L’annonce d’une rencontre au très haut niveau a été donnée deux heures seulement avant l’expiration de l’ultimatum lancé vendredi par la Corée du Nord à son voisin du Sud. Le numéro 1 nord-coréen Kim Jong-un exigeait l’arrêt de haut-parleurs remis en service par Séoul lundi 10 août, sous peine d’une « guerre totale » dans la péninsule. C’est le régime de Pyongyang qui a proposé en premier la rencontre, vendredi 21 août. Les deux pays sont tombés d’accord très vite sur les modalités de la négociation, ce qui est rarissime et donc encourageant.
Le rendez-vous a lieu à Panmunjom - le « village de la trêve » situé à cheval sur la frontière - depuis 6 h heure locale (9 h GMT). C’est dans ce même lieu que s'étaient déjà déroulées en octobre des discussions bilatérales. La Corée du Nord exige que Séoul cesse la diffusion de propagandes qui insultent Kim Jong-un et qui sont jugées absolument inacceptables pour la dynastie au pouvoir. La Corée du Sud, de son côté, demande au régime de reconnaître ses responsabilités dans l'explosion d'une mine antipersonnel survenue début août. Aucun des deux camps n’a intérêt à une escalade militaire : l’armée nord-coréenne ne fait pas le poids face à celle du Sud, alliée des Etats-Unis. Et Séoul veut éviter un affrontement qui ruinerait son économie.
On peut donc espérer une sortie de crise et un compromis qui permettrait aux deux camps de sauver la face. D'autant que ce sont des figures de haut rang que les deux pays ont envoyées aux pourparlers, commente notre correspondant à Séoul Frédéric Ojardias. La Corée du Sud est représentée par son ministre de l'Unification Hong Young-pyo et le très influent conseiller à la Sécurité nationale Kim Kwan-jin. Pour la Corée du Nord ont été annoncés le haut responsable de la Défense, Hwang Pyong-so, considéré comme le numéro deux du régime, et le secrétaire du Parti des travailleurs Kim Yang-gon chargé des relations avec le Sud. MM. Hwang Pyong-so et Kim Kwan-jin sont tous les deux des proches conseillers de leur dirigeant respectif.
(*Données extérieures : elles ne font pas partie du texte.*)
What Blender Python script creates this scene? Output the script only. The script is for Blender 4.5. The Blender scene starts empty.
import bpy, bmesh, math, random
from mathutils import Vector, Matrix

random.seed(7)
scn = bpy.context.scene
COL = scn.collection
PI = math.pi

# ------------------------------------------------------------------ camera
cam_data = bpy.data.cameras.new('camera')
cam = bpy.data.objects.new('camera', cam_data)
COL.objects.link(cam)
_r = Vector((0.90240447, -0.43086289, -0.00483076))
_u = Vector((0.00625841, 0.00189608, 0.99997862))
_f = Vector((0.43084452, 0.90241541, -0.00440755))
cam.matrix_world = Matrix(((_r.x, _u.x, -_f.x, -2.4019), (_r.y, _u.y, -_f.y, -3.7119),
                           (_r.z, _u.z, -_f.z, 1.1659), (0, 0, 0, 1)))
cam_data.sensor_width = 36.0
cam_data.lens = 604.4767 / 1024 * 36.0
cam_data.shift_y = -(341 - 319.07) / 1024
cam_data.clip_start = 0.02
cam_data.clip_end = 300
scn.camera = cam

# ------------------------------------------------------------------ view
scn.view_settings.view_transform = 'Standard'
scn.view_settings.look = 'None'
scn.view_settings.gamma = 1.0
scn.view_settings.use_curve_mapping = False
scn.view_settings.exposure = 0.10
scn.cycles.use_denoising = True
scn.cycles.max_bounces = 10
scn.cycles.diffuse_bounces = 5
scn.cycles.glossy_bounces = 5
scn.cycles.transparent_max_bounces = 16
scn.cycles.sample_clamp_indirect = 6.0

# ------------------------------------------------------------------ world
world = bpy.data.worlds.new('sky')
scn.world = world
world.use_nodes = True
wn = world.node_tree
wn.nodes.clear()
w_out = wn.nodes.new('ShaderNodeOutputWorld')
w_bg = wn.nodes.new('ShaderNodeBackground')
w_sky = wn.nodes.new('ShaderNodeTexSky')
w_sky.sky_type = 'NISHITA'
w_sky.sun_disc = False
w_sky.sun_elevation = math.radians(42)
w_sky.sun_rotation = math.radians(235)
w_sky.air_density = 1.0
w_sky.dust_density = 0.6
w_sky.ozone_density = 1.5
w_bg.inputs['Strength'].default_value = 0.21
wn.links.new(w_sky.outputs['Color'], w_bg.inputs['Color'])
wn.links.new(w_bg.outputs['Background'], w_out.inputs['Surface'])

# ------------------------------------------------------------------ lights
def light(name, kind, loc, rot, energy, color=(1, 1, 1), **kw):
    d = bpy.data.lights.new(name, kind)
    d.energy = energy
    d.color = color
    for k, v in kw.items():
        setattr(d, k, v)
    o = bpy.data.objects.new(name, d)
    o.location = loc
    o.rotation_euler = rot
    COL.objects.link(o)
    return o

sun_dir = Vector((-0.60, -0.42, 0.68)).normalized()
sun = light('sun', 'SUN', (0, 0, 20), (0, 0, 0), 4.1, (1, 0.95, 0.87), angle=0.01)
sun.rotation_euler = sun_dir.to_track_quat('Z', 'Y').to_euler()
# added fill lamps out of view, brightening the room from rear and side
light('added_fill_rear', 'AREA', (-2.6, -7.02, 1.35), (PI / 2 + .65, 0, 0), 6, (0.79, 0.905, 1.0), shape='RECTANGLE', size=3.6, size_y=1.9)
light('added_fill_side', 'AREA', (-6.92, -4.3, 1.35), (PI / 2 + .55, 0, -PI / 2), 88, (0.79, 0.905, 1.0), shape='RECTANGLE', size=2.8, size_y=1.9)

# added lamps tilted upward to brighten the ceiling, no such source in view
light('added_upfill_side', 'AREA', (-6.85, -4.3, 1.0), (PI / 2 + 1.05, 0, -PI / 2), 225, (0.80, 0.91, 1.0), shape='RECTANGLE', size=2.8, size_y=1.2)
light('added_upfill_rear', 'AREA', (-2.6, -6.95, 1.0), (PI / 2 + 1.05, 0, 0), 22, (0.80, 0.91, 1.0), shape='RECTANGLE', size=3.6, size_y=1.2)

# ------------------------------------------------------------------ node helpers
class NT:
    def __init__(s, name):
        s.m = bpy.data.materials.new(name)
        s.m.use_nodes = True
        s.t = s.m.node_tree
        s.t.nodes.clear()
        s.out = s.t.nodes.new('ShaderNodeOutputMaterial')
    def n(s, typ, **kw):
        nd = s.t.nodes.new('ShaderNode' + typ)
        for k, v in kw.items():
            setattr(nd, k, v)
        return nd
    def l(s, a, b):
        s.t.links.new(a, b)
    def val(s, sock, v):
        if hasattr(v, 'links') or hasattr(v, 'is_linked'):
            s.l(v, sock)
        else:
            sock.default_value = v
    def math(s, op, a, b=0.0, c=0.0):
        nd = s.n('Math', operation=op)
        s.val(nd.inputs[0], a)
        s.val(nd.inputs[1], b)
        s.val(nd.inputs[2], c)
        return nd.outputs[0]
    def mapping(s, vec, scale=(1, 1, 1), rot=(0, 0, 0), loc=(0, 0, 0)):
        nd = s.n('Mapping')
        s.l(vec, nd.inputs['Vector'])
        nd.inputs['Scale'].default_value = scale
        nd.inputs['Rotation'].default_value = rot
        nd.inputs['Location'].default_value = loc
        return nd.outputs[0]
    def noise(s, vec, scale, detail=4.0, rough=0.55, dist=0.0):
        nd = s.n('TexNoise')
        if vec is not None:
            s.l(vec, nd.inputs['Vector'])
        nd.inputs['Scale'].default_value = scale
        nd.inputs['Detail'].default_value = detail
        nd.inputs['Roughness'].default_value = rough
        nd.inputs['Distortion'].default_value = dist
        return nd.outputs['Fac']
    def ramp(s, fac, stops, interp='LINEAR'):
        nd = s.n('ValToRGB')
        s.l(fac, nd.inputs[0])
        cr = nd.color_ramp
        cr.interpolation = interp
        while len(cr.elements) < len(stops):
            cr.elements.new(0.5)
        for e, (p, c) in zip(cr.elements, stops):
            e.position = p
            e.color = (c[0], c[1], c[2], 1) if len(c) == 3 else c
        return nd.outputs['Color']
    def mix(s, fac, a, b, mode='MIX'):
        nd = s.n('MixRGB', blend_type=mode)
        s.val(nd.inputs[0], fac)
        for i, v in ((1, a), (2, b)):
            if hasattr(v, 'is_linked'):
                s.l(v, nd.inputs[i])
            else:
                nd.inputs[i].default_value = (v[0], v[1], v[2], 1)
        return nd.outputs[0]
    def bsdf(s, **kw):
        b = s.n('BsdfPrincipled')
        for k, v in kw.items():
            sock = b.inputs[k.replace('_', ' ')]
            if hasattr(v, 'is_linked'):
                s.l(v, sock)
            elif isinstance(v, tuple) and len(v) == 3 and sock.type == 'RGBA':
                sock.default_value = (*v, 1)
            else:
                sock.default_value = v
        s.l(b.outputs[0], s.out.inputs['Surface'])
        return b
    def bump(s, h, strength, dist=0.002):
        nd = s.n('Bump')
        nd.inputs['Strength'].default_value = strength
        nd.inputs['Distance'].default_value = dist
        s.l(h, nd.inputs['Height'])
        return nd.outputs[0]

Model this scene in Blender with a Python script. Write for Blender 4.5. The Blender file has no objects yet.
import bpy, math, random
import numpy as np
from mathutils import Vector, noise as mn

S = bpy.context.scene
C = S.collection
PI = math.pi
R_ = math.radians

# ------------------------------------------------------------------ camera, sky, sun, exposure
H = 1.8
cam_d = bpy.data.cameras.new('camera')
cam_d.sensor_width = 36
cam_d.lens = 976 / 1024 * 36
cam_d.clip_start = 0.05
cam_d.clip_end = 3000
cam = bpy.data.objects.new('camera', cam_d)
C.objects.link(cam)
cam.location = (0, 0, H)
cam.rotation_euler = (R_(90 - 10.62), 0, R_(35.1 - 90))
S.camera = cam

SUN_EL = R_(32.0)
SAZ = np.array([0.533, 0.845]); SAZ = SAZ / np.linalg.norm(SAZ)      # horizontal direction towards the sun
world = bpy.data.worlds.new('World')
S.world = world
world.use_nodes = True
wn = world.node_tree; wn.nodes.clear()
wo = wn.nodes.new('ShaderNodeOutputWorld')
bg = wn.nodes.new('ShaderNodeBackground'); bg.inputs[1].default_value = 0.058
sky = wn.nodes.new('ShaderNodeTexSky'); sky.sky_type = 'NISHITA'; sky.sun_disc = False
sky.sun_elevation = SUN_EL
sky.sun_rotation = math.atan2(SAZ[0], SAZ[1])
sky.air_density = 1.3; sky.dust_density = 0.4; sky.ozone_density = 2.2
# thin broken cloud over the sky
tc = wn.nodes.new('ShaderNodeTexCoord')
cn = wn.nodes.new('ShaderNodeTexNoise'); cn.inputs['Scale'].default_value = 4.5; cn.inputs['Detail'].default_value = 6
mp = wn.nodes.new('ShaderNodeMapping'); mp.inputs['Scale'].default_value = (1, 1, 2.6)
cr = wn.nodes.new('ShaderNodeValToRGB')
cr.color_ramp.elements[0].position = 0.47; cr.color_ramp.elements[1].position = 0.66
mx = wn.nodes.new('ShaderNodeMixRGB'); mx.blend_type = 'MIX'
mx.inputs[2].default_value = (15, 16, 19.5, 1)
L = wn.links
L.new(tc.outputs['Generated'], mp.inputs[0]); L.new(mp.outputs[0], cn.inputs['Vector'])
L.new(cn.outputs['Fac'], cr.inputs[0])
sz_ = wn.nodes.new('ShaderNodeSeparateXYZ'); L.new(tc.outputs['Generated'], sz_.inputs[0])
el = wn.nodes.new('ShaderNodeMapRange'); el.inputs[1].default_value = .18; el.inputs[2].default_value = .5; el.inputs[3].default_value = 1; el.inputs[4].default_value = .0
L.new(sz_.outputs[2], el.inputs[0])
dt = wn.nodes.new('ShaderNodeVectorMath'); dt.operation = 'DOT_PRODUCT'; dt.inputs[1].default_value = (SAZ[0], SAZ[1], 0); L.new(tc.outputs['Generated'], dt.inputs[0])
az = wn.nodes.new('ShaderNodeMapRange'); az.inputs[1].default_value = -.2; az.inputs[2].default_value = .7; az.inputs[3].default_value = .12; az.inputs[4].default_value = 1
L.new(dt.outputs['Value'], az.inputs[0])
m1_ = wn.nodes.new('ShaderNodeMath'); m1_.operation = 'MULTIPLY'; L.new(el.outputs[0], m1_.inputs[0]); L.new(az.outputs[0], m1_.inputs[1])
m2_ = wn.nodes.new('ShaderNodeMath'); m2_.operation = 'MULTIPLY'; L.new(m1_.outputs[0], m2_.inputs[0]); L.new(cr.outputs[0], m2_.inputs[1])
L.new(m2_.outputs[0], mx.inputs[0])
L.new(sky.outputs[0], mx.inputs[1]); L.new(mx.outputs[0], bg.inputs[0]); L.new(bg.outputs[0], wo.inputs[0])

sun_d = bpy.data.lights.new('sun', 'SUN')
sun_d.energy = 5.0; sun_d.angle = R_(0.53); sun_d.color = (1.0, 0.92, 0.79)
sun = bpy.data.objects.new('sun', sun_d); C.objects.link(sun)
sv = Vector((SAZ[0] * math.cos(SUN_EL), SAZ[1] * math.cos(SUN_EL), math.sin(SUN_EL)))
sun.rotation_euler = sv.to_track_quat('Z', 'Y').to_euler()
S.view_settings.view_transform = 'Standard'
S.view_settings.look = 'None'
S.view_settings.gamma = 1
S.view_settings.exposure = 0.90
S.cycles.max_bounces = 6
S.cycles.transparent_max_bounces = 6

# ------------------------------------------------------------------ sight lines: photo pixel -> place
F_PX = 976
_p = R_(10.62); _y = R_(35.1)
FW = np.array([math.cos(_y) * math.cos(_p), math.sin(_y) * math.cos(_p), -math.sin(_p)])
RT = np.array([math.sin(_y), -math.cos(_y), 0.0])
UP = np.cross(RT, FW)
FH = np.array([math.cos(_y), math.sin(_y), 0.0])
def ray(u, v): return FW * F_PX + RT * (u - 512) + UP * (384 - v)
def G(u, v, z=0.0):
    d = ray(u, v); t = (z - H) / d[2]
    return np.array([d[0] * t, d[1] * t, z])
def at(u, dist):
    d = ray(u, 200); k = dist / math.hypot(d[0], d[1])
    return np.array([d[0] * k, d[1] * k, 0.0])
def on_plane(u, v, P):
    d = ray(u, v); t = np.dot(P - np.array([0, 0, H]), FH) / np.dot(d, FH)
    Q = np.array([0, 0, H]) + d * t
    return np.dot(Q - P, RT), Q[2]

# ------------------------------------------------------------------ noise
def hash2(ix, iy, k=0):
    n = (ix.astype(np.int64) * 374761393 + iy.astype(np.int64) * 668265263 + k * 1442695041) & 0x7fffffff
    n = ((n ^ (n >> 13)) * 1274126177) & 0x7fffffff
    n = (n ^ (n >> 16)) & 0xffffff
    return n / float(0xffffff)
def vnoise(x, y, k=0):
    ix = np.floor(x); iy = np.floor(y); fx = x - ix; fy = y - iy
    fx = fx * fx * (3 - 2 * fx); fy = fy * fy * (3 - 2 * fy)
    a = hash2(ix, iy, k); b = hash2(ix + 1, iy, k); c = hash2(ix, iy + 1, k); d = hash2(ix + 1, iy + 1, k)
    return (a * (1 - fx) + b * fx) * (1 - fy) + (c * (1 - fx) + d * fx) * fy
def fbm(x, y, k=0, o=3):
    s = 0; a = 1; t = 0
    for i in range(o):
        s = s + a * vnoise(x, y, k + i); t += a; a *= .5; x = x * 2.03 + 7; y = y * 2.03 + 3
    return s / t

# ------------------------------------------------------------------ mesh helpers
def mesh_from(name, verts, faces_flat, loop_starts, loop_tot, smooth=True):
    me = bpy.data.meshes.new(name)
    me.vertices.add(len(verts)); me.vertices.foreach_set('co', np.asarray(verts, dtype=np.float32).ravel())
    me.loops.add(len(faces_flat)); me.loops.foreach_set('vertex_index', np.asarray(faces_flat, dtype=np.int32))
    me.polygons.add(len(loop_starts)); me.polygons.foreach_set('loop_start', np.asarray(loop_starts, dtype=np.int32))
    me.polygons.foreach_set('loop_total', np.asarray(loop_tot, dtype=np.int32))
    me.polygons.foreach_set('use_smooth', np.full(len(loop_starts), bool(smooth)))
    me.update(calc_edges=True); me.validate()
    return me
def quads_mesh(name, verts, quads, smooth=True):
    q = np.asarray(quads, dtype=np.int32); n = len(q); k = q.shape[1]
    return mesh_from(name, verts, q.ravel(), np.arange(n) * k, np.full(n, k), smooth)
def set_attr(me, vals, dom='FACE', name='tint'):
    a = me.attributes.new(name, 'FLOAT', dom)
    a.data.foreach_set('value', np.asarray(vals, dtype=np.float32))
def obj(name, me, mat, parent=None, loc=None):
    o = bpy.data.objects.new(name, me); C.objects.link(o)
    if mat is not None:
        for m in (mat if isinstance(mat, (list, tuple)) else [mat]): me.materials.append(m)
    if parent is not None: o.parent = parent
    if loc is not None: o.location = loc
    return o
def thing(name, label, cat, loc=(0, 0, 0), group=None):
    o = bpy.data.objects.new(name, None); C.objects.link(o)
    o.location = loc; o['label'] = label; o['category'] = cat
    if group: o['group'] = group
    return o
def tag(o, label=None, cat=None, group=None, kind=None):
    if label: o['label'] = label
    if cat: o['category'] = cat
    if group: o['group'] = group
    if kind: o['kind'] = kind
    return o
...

Contexte tendu dans la péninsule
En prévision de la rencontre, l'Armée populaire de Corée (Nord) avait assuré que ses unités déployées à la frontière étaient prêtes à riposter si Séoul n'obtempérait pas. « Nous sommes arrivés à l'aube d'une guerre et la situation est irréversible », avait même affirmé le ministère nord-coréen des Affaires étrangères. L'agence sud-coréenne Yonhap, citant des sources militaires, avait fait état de mouvements d'unités d'artillerie au Nord, tandis que des avions de chasse américains et sud-coréens avaient effectué des exercices de simulation de bombardement à la mi-journée dans une claire démonstration de force.
Cette entrevue intervient au lendemain d'une déclaration ferme de la présidente sud-coréenne Park Geun-hye. Les autorités de Séoul avaient fait savoir qu'elles n'avaient l'intention ni de céder aux injonctions de leur voisin, ni de faire taire ces haut-parleurs qui diffusent leurs messages à la frontière. Cette guerre de propagande avait pourtant cessé entre les deux pays en 2004 d'un commun accord. La reprise par la Corée du Sud de ces activités est liée à l'attaque à la mine antipersonnel de début août, imputée à la Corée du Nord et dans laquelle deux soldats sud-coréens ont été mutilés.
Pyongyang a jusqu'ici démenti toute implication dans ces explosions. La situation s’est ensuite envenimée jusqu'à déboucher jeudi sur un exceptionnel échange de tirs d'artillerie entre les deux ennemis. Les deux pays sont en conflit depuis 65 ans. La dernière attaque directe date de décembre 2010, lorsque la Corée du Nord avait bombardé l'île sud-coréenne de Yeonpyeong, causant la mort de deux soldats et deux civils sud-coréens. Séoul avait répliqué en tirant des obus sur des positions nord-coréennes, ce qui avait fait craindre un conflit généralisé.